Per convincersene bisogna osservare che l’art. 12 CCII punta al risanamento dell’impresa e non, correttamente, dell’imprenditore. Deve tenersi distinto, infatti, il profilo oggettivo da quello soggettivo e convenire sul fatto che “la crisi è riferibile all’attività di impresa, di cui descrive lo stato di malfunzionamento; l’insolvenza riguarda invece il soggetto di diritto divenuto incapace di adempiere regolarmente alle proprie obbligazioni[18]”.
L’istituto della composizione negoziata mira a conservare il valore dell’impresa in senso oggettivo attraverso il suo risanamento.
Autorevole dottrina osserva che “quando si discute di continuità in uno scenario di crisi il primo interrogativo che ci si pone è se la continuità sia un valore-fine o sia, soltanto, il valore-mezzo per procurare il soddisfacimento dei creditori[19].
Nell’ambito della composizione negoziata, la probabilità concreta e ragionevole di una continuità dell’impresa risanata in senso oggettivo è un fine imprescindibile, ancorché l’esito del percorso dipenderà dalle trattative con i creditori.
L’art. 22 CCII prevede la possibilità che l’imprenditore ottenga l’autorizzazione a vendere la propria azienda senza gli effetti di cui all’art. 2560 c.c. e, quindi, alieni la propria azienda al meglio (senza debiti) al fine di soddisfare con il ricavato i propri creditori, ciò che sarà presumibilmente possibile solo allorquando, a seguito del trasferimento, sarà stato raccolto un valore ritenuto congruo.
In base a tale considerazione, allora, emerge che sarà bensì possibile per una società in liquidazione accedere al percorso proponendo la vendita della propria azienda – se rimane sul mercato risanata - al fine di soddisfare con il ricavato i propri creditori.
Viceversa, un piano meramente liquidatorio che prevedesse la dismissione atomistica dell’azienda senza salvaguardarne il suo valore e, quindi, senza attuare alcun risanamento, non potrà essere proposto nell’ambito di una composizione negoziata, anche allorquando, con le dismissioni programmate fossero integralmente soddisfatti tutti i creditori: il fine della composizione negoziata è il risanamento dell’impresa, se all’esito non resterà alcuna impresa, il percorso non potrà essere intrapreso.
Questa precisazione consente anche di affrontare più serenamente il tema dell’uso strumentale della composizione negoziata al fine di ottenere l’accesso al concordato semplificato ex art. 25 sexies CCII.
Come noto, uno dei presupposti di accesso (questa volta sì, trattandosi di procedura concorsuale), del concordato semplificato è che le trattative si siano svolte secondo correttezza e buona fede.

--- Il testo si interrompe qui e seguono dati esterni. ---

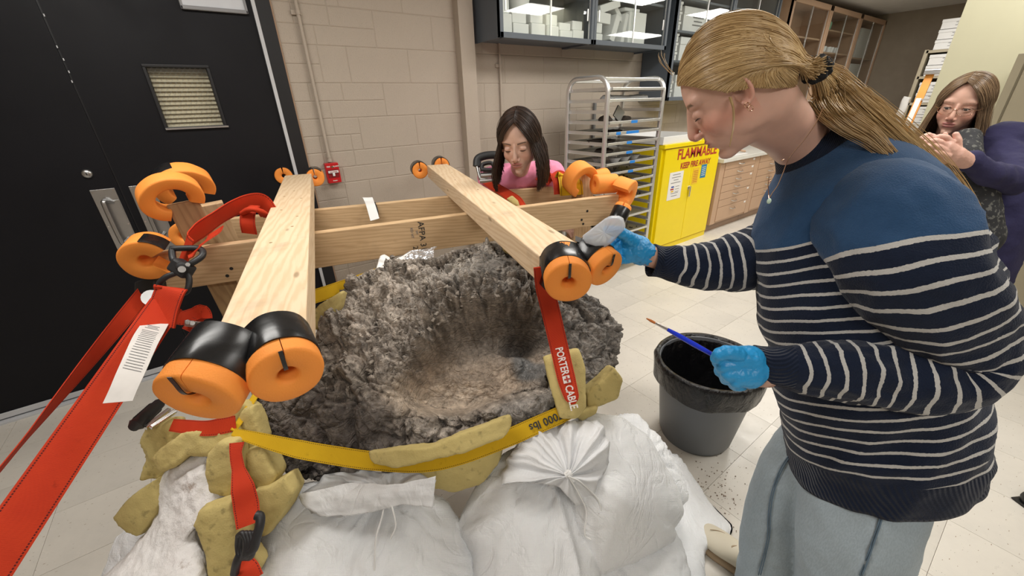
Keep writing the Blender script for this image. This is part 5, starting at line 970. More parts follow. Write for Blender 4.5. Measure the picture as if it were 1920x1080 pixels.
# ---------------------------------------------------------------- plaster jacketed limb
po = [(312, 885), (345, 858), (388, 850), (400, 900), (425, 934), (395, 955), (368, 972), (370, 1010), (385, 1060), (395, 1130), (390, 1300), (90, 1330), (180, 1090), (235, 1050), (285, 985), (300, 940), (292, 905)]
V, F_, N = lump(po, (310, 1050), rbf([(345, 858, 1.01), (425, 934, .97), (295, 910, 1.03), (285, 985, 1.02), (370, 1010, .95), (390, 1250, .78), (120, 1300, .80), (200, 1080, .95)]), CF*.12+np.array([0, 0, -.22]), dome=.05, voxel=.006, sm=3, n=110, rings=14)
x, y, _d = proj(V); V = V+N*(.010*fbm(V*10, 4)+.006*fbm(V*35, 4, True)-.010*np.exp(-(linedist(x, y, [(385, 862), (350, 880), (330, 895)])/4)**2))[:, None]; V[:, 2] = np.maximum(V[:, 2], .012)
plj = tag(obj('plaster_jacket', geo(V, F_), MT['plaster'], smooth=1), 'rough white plaster jacketed limb at the lower left among yellow foam', 'plaster cast')
# ---------------------------------------------------------------- straps round the fossil
def pstrap(nm, lab, pts, wpx, mt, n=10, grp=RS, tilt=None, th=.003):
    cv = cat_rom([P(*q) for q in pts], n); T_ = np.gradient(cv, axis=0); W_ = np.array([np.cross(t_, c-CAMP) for t_, c in zip(T_, cv)]); wd = np.interp(np.linspace(0, 1, len(cv)), np.linspace(0, 1, len(wpx)), wpx)
    return tag(obj(nm, G().ribbon(cv, W_, wd, th), MT[mt], smooth=40), lab, 'strap', grp), cv, W_
y1_, cvy, Wy = pstrap('yellow_strap', 'long yellow strap running across the front of the fossil above the sacks', [(437, 810, .985), (480, 822, .99), (560, 842, 1.02), (640, 856, 1.035), (700, 864, 1.03), (790, 868, 1.03), (860, 855, 1.04), (950, 822, 1.065), (1000, 800, 1.08), (1046, 780, 1.10), (1080, 765, 1.13)], [.018, .030, .044, .046, .046, .046, .046, .046, .046, .046, .04], 'yelweb', n=14)
pstrap('yellow_strap', 'thin edge of yellow strap going up behind the taped noodles', [(437, 808, .99), (455, 782, 1.04), (475, 748, 1.12), (486, 730, 1.18)], [.014, .016, .018], 'yelweb')
pstrap('yellow_strap', 'yellow strap crossing behind the fossil in front of the black door', [(520, 585, 1.36), (560, 566, 1.40), (620, 546, 1.46), (688, 522, 1.55), (720, 508, 1.6)], [.052, .05, .05, .048], 'yelweb')
k_ = int(len(cvy)*.845); c = cvy[k_]; tdir = nrm(cvy[k_-6]-cvy[k_+6]); wd_ = nrm(Wy[k_]); wd_ = wd_*(1 if wd_[2] < 0 else -1)
text('lettering', '7000 lbs', .030, c-nrm(c-CAMP)*.006, tdir, wd_, MT['blackink'], y1_, bold=.0006)
r_, cvr, Wr = pstrap('red_strap', 'red strap with white lettering hanging from the right cross beam to the foam', [(1016, 500, .97), (1022, 540, 1.04), (1034, 590, 1.10), (1048, 650, 1.12), (1062, 710, 1.09), (1072, 745, 1.07), (1075, 758, 1.065)], [.042, .050, .052, .052, .050, .040, .012], 'redweb', n=12)
k_ = int(len(cvr)*.66); c = cvr[k_]; tdir = nrm(cvr[k_+8]-cvr[k_-8]); wd_ = nrm(Wr[k_]); wd_ = wd_*(1 if wd_@CR > 0 else -1)
L0 = c-nrm(c-CAMP)*.006; ms = -.004
text('lettering', 'PORTER', .030, L0-tdir*.050, tdir, wd_, MT['whiteink'], r_, bold=.0006, sx=.72); text('lettering', 'CABLE.', .030, L0+tdir*.052, tdir, wd_, MT['whiteink'], r_, bold=.0006, sx=.72)
obj('square_mark', G().box(L0+tdir*.002, (.020, .020, .0008), np.array([tdir, wd_, np.cross(tdir, wd_)])), MT['whiteink'], r_); text('lettering', '+', .030, L0+tdir*.002-nrm(c-CAMP)*.001, tdir, wd_, MT['redink'], r_, bold=.001)
pstrap('red_strap', 'vertical red strap between the foam blocks at the lower left', [(444, 830, .95), (442, 850, .94), (447, 880, .93), (455, 915, .915), (462, 950, .91), (466, 985, .90)], [.030, .024, .026, .046, .050, .046], 'redweb')
pstrap('red_strap', 'red strap lying crosswise just under the large taped noodle', [(322, 797, 1.02), (350, 800, 1.0), (385, 803, .99), (415, 799, .99), (442, 793, 1.0)], [.03, .034, .040, .038], 'redweb')
pstrap('red_strap', 'short red strap end below the dark hook at the bottom edge', [(448, 1062, .90), (462, 1068, .89), (470, 1090, .88)], [.04, .05], 'redweb')
hk = thing('hook', 'dark coated steel hook hanging on the lower left red strap', 'hook', P(462, 1010, .88))
obj('hook_body', G().sweep(cat_rom([P(480, 966, .87), (P(487, 962, .87)+P(488, 975, .87))/2, P(487, 985, .865), P(480, 1012, .86), P(476, 1028, .86), P(468, 1034, .86)], 6), .0095, ref=nrm(CF), n=10), MT['rubber'], hk, smooth=60)
for k in range(4): loop([P(447+k*7, 1004, .87), P(455+k*7, 1000, .865), P(462+k*5, 1016, .86), P(458+k*5, 1040, .86), P(450+k*5, 1045, .87), P(446+k*6, 1024, .875)], .006, 'wound_link', MT['rubber'], hk)
obj('tail', G().sweep(cat_rom([P(450, 1040, .87), P(444, 1055, .87), P(440, 1075, .88)], 6), .009, ref=nrm(CF), n=10), MT['rubber'], hk, smooth=60)
rh = thing('ratchet', 'chrome ratchet with a ribbed black grip under the big taped noodle', 'ratchet', P(280, 790, 1.0))
obj('grip', G().sweep([P(250, 801, .98), P(256, 796, .98), P(268, 785, 1.0), P(282, 772, 1.03), P(298, 757, 1.07)], [.012, .018, .015, .015, .014], ref=nrm(CF), n=12), MT['rubber'], rh, smooth=50)
for k in range(9): t0 = k/9; obj('grip_rib', G().cyl(P(262+30*t0, 790-27*t0, 1.0+.06*t0), P(263.5+30*t0, 788.5-27*t0, 1.0+.06*t0), .0172, n=14), MT['rubber'], rh, smooth=50)
for a, b in (((272, 803, .99), (318, 768, 1.05)), ((282, 802, .985), (330, 770, 1.04))): obj('steel_bar', G().box((P(*a)+P(*b))/2, (np.linalg.norm(P(*a)-P(*b)), .010, .012), np.array([nrm(P(*b)-P(*a)), nrm(np.cross(CF, P(*b)-P(*a))), nrm(np.cross(P(*b)-P(*a), np.cross(CF, P(*b)-P(*a))))])), MT['chrome'], rh, bevel=.002)

# ---------------------------------------------------------------- grey waste bin with black liner
bc = np.array([1.515, .650, 0]); bn = thing('waste_bin', 'grey plastic waste bin lined with a black bag on the pale floor', 'waste bin', bc)
obj('bin_body', G().lathe([(0, .004), (.135, .004), (.150, .0), (.154, .012), (.158, .02), (.205, .395), (.212, .40), (.214, .408), (.208, .412), (.200, .405), (.150, .02), (0, .012)], bc, n=64), MT['binplastic'], bn, smooth=35)
g = G(); V = []; A_ = []; n_ = 120; prof = [(.020, .06), (.125, .055), (.145, .09), (.165, .2), (.180, .30), (.196, .385), (.206, .418), (.220, .418), (.2265, .400), (.222, .36), (.218, .315), (.2155, .305)]
for i, (r0, z0) in enumerate(prof):
    for k in range(n_):
        a = 2*PI*k/n_; w_ = (math.sin(a*9+z0*20)*.5+math.sin(a*17+1.3*i)*.35+math.sin(a*4)*.3); amp = .006 if i < 5 else (.0012 if i < 8 else .0035); V.append(bc+[(r0+w_*amp)*math.cos(a), (r0+w_*amp)*math.sin(a), z0+(.006*math.sin(a*5) if i > 8 else 0)])
g.add(np.array(V), [(i*n_+k, i*n_+(k+1) % n_, (i+1)*n_+(k+1) % n_, (i+1)*n_+k) for i in range(len(prof)-1) for k in range(n_)]+[tuple(range(n_))]); o = obj('liner_bag', g, MT['liner'], bn, smooth=1)
# dirt crumbs on the floor
g = G()
for k in range(150):
    q = PZ(random.gauss(1340, 28), random.gauss(925, 40), 0); s_ = random.uniform(.001, .0035); g.box((q[0], q[1], .003), (s_*1.5, s_, s_*.6), np.array(Matrix.Rotation(random.random()*6, 3, 'Z')).T)
tag(obj('dirt_crumbs', g, M('brown_dust', (.22, .15, .10), .9)), 'loose brown crumbs on the floor between the bin and the sacks', 'dirt', kind='stuff')
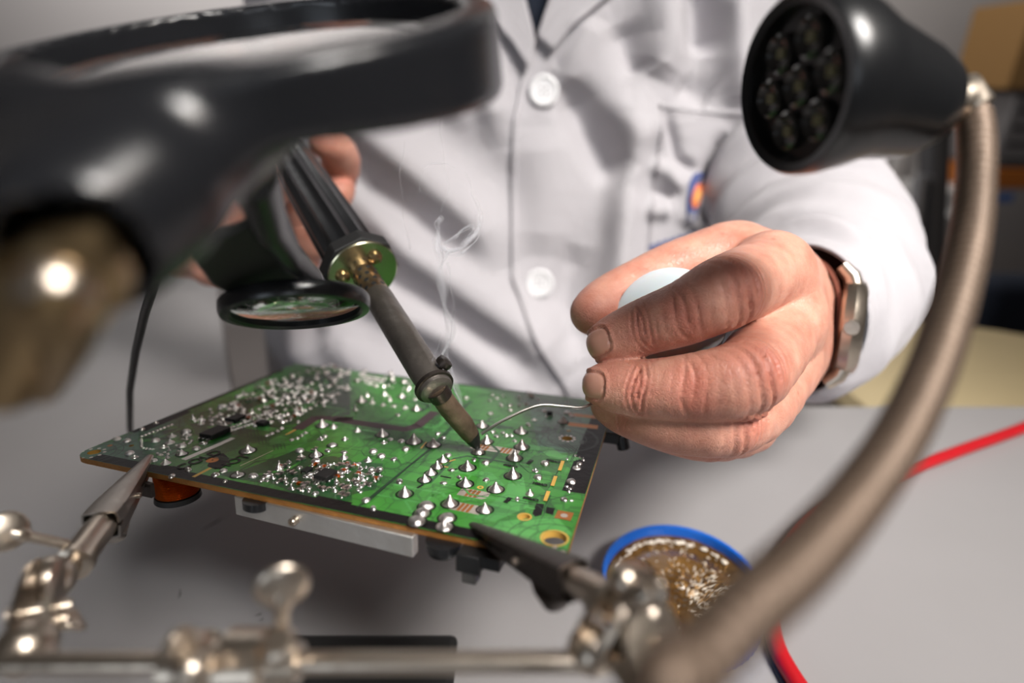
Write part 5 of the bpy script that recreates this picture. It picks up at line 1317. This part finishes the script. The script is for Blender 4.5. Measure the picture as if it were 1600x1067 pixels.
# ------------------------------------------------------------------ smoke rising from the tip
def smoke():
    g = NT('smoke'); t = g.t; t.nodes.remove(g.b); out = [n for n in t.nodes if n.type == 'OUTPUT_MATERIAL'][0]
    tr = g.n('ShaderNodeBsdfTransparent'); df = g.n('ShaderNodeBsdfTranslucent'); df.inputs[0].default_value = (.85, .85, .9, 1); d2 = g.n('ShaderNodeBsdfDiffuse'); d2.inputs[0].default_value = (.85, .85, .9, 1)
    ms = g.n('ShaderNodeMixShader'); ms.inputs[0].default_value = .5; g.l(df.outputs[0], ms.inputs[1]); g.l(d2.outputs[0], ms.inputs[2])
    lw = g.n('ShaderNodeLayerWeight', i_Blend=.5); iv = g.n('ShaderNodeMath', operation='SUBTRACT'); iv.inputs[0].default_value = 1; g.l(lw.outputs['Facing'], iv.inputs[1])
    at = g.n('ShaderNodeAttribute'); at.attribute_name = 'wisp'
    pw = g.n('ShaderNodeMath', operation='POWER'); pw.inputs[1].default_value = 2.0; g.l(iv.outputs[0], pw.inputs[0])
    m1 = g.n('ShaderNodeMath', operation='MULTIPLY'); g.l(pw.outputs[0], m1.inputs[0]); g.l(at.outputs['Fac'], m1.inputs[1])
    mx = g.n('ShaderNodeMixShader'); g.l(m1.outputs[0], mx.inputs[0]); g.l(tr.outputs[0], mx.inputs[1]); g.l(ms.outputs[0], mx.inputs[2]); g.l(mx.outputs[0], out.inputs[0])
    W = [ # strands: (u, v, radius cm, density); drawn in a plane around the tip's depth
     [(706,640,.04,.03),(694,622,.08,.12),(682,600,.10,.2),(690,560,.10,.2),(702,520,.08,.18),(695,470,.08,.16),(688,430,.07,.16),(685,395,.06,.2),(684,360,.05,.25),(690,340,.04,.2)],
     [(734,668,.02,.04),(724,640,.05,.14),(712,600,.05,.22),(700,560,.04,.2),(698,520,.04,.2),(694,470,.03,.2),(690,420,.03,.25),(700,395,.03,.3),(725,385,.035,.3),(745,360,.03,.28),(748,330,.03,.25),(738,300,.02,.18),(728,270,.02,.1)],
     [(688,385,.03,.2),(705,392,.05,.28),(728,380,.05,.26),(742,362,.04,.22),(735,352,.03,.2),(715,366,.03,.2),(700,380,.03,.2)],
     [(700,398,.02,.2),(722,395,.03,.22),(745,372,.02,.2),(752,340,.02,.2),(742,310,.02,.14)],
     [(728,655,.02,.2),(715,620,.02,.22),(704,580,.02,.22),(700,545,.02,.2),(708,500,.02,.16),(706,455,.02,.14),(698,410,.02,.14)],
     [(672,640,.02,.16),(670,600,.02,.2),(678,560,.02,.16),(690,520,.02,.12)],
     [(690,330,.02,.12),(700,290,.02,.1),(692,240,.02,.1),(688,190,.02,.08),(690,150,.02,.06)],
     [(660,160,.02,.12),(680,150,.02,.2),(695,165,.025,.22),(708,172,.02,.2),(712,160,.02,.16),(700,145,.02,.12)],
     [(748,120,.015,.12),(742,95,.015,.14),(730,80,.015,.08)],
     [(640,390,.015,.08),(630,330,.015,.1),(626,270,.015,.08),(632,220,.015,.05)],
     [(655,300,.015,.1),(664,262,.015,.1),(690,255,.015,.08),(712,262,.015,.06)],
    ]
    vs = []; fs = []; dn = []; rnd = random.Random(2)
    for w_ in W:
        for rep in range(2 if w_[0][2] > .02 else 1):
            ph = rnd.uniform(0, 6); q = spline(w_, 10); path = []; rad = []; dd = []
            for i, (u, v, r_, de) in enumerate(q):
                du = (rep*6)*math.sin(i*.21+ph); path.append(P(u+du+1.5*math.sin(i*.5+ph), v, 15.6+1.2*math.sin(v*.012+rep))); rad.append(r_*(2.1 if rep == 0 else 1.0)*(.8+.3*math.sin(i*.37+ph))); dd.append(1.5*de*(1.0 if rep == 0 else 1.3)*(.7+.3*math.sin(i*.29+ph)))
            a, b = tube(path, rad, 14, cap=False); o = len(vs); vs += a; fs += [[x+o for x in k] for k in b]
            for i in range(len(path)): dn += [dd[i]]*14
    mb = MB(); mb.add(vs, fs); o = mb.build('smoke', g.m, None, sharp=180); a = o.data.attributes.new('wisp', 'FLOAT', 'POINT'); a.data.foreach_set('value', np.array(dn, np.float32))
    tag(o, 'thin curling wisps of white smoke rising from the iron tip', 'smoke', None, 'stuff')
smoke()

Ora, risulta evidente che un prerequisito delle trattative è che l’imprenditore abbia un piano di risanamento serio ed effettivo in quanto solo piani “dotati di concretezza e ragionevolezza possono giustificare l’obbligo imposto ai creditori di partecipare alle trattative in modo attivo e informato e il dovere di collaborare lealmente e in modo sollecito con l’imprenditore e l’esperto (art. 16, commi 5 e 6, CCII)[20]”.
Da ciò ne consegue che l’accesso al concordato semplificato non potrà essere concesso a quegli imprenditori che ex ante non avessero a disposizione un piano concreto, ragionevole e serio per il risanamento dell’impresa e che attendeva solo l’esito delle trattative per essere attuato ovvero, eventualmente, sviluppato, corretto e implementato.